Vous semblez peser vos propos. La JSK n’a quand même pas changé. Lorsqu’elle joue une compétition, c’est pour la gagner ?
ça c’est sûr qu’on joue toujours pour gagner; d’ailleurs, c’est pour cela que nos supporters ont toujours été derrière leur club. Parce qu’ils savent que l’équipe a toujours été honnête envers leurs attentes que ce soit en championnat, en Coupe d’Algérie ou en Coupe d’Afrique.
La Ligue des champions prend ces dernières années une attention particulière au club. Vous aspirez sans doute à améliorer le parcours de l’équipe dans cette compétition ?
Vous savez, je peux dire sans risque de me tromper que la JSK est mariée à la Coupe d’Afrique. On est à quelque 140 matches de Coupe d’Afrique. Du point de vue compétition si on n’est pas premier, on ne serait pas loin de l’être. C’est quelque chose ! Lors de la précédente édition, on a eu sept points, cette fois on essayera d’en avoir neuf ou dix.
C’est-à-dire aller en demi-finale ?
Oui, ça serait une bonne chose. J’ai confiance en cette équipe et on a devant nous le mercato et l’autre période des transferts en juin prochain pour se renforcer. Mais avant d’en arriver-là, j’en tire déjà une grande fierté d’entendre dire sur ART, le bouquet satellitaire arabe, » Chabibate El Qabaïl » (JSKabylie). Qu’on aime ou qu’on n’aime pas, toute l’Afrique entend parler de la JSKabylie.

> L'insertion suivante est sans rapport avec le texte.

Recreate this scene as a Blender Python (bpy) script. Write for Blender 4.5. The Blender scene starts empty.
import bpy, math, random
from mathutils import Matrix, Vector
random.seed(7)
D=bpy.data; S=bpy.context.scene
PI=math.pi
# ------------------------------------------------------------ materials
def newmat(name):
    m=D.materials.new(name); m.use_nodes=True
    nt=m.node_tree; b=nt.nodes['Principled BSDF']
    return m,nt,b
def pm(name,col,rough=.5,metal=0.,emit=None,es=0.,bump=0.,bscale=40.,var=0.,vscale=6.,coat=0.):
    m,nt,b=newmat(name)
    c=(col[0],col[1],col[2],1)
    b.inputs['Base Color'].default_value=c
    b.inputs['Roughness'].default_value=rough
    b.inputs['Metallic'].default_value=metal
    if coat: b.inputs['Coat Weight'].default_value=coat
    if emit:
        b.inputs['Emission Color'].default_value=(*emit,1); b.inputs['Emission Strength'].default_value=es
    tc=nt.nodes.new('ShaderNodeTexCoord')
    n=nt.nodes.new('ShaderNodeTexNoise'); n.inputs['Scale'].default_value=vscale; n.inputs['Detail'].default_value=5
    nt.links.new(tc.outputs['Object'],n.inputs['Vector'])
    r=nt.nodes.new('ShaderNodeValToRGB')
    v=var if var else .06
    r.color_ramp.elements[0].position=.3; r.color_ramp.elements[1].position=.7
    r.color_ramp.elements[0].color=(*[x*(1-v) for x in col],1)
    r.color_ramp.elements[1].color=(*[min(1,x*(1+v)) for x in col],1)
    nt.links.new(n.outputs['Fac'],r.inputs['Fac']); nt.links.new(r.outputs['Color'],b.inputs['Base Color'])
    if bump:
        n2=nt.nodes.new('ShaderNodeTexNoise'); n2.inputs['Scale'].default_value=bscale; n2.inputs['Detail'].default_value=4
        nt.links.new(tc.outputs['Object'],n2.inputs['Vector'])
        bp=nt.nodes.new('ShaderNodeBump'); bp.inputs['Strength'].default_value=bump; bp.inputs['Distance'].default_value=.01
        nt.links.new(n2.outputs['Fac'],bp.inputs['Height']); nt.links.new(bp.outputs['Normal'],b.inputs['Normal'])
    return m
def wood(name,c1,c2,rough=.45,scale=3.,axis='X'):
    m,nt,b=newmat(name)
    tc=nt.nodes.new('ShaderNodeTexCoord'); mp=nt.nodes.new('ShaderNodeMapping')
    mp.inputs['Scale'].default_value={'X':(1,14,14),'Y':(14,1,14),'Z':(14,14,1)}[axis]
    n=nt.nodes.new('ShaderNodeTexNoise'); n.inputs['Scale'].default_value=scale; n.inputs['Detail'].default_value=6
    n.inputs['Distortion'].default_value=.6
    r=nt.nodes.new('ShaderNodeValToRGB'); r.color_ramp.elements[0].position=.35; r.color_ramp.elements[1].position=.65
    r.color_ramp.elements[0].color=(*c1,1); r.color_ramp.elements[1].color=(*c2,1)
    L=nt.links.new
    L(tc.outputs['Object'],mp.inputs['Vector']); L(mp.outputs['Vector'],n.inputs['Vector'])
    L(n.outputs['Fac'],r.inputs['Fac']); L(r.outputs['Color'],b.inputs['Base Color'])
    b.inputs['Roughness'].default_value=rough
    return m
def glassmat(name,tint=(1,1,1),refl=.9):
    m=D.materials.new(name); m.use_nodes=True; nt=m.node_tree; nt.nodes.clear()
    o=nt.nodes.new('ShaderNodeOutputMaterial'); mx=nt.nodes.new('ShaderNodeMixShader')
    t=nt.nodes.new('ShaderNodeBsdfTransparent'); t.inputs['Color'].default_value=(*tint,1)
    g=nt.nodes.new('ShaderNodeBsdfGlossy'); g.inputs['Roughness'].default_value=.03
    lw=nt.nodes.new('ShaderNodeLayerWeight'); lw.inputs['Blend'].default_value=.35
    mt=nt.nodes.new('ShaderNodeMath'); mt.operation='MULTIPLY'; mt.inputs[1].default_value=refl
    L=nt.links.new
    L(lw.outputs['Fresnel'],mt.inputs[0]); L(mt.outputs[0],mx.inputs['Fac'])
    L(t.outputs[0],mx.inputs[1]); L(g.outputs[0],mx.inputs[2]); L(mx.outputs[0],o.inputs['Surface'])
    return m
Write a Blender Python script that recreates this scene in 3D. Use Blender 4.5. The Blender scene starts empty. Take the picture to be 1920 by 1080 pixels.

ça aurait pu faire une belle conclusion à cet entretien mais on ne peut s’arrêter, sans savoir quelles sont vos intentions au-delà de votre actuel mandat qui expire avec la fin de la saison ?
Eh bien, je n’ai pas changé d’avis si la situation restera telle qu’elle l’est actuellement, je m’en irai. Je n’ai plus la santé qu’il faut pour diriger le club, surtout face à l’indifférence des siens. Il faut que les gens prennent conscience que ce club est notre porte-drapeau et on doit l’aider. Car ce n’est pas d’arriver en haut qui est difficile mais d’y rester.
Mais vous ne fermez pas totalement la porte à toutes ces marques de sympathie dont l’AG vous a fait preuve aujourd’hui…
Je les en remercie. On verra d’ici-là, si d’abord ma santé me le permettra. Mon vœu immédiat serait de réunir la grande famille de la JSK. L’idée a été annoncée lors de l’AG. En fait, j’y pensais déjà, et je crois que le chantier a été déjà entamé. Vous voyez qu’à tous les postes, ce sont des enfants du club qu’on retrouve. Et Incha Allah avant la fin de l’année, toute la famille de la JSK se réunira lors d’une grande rencontre que nous envisageons.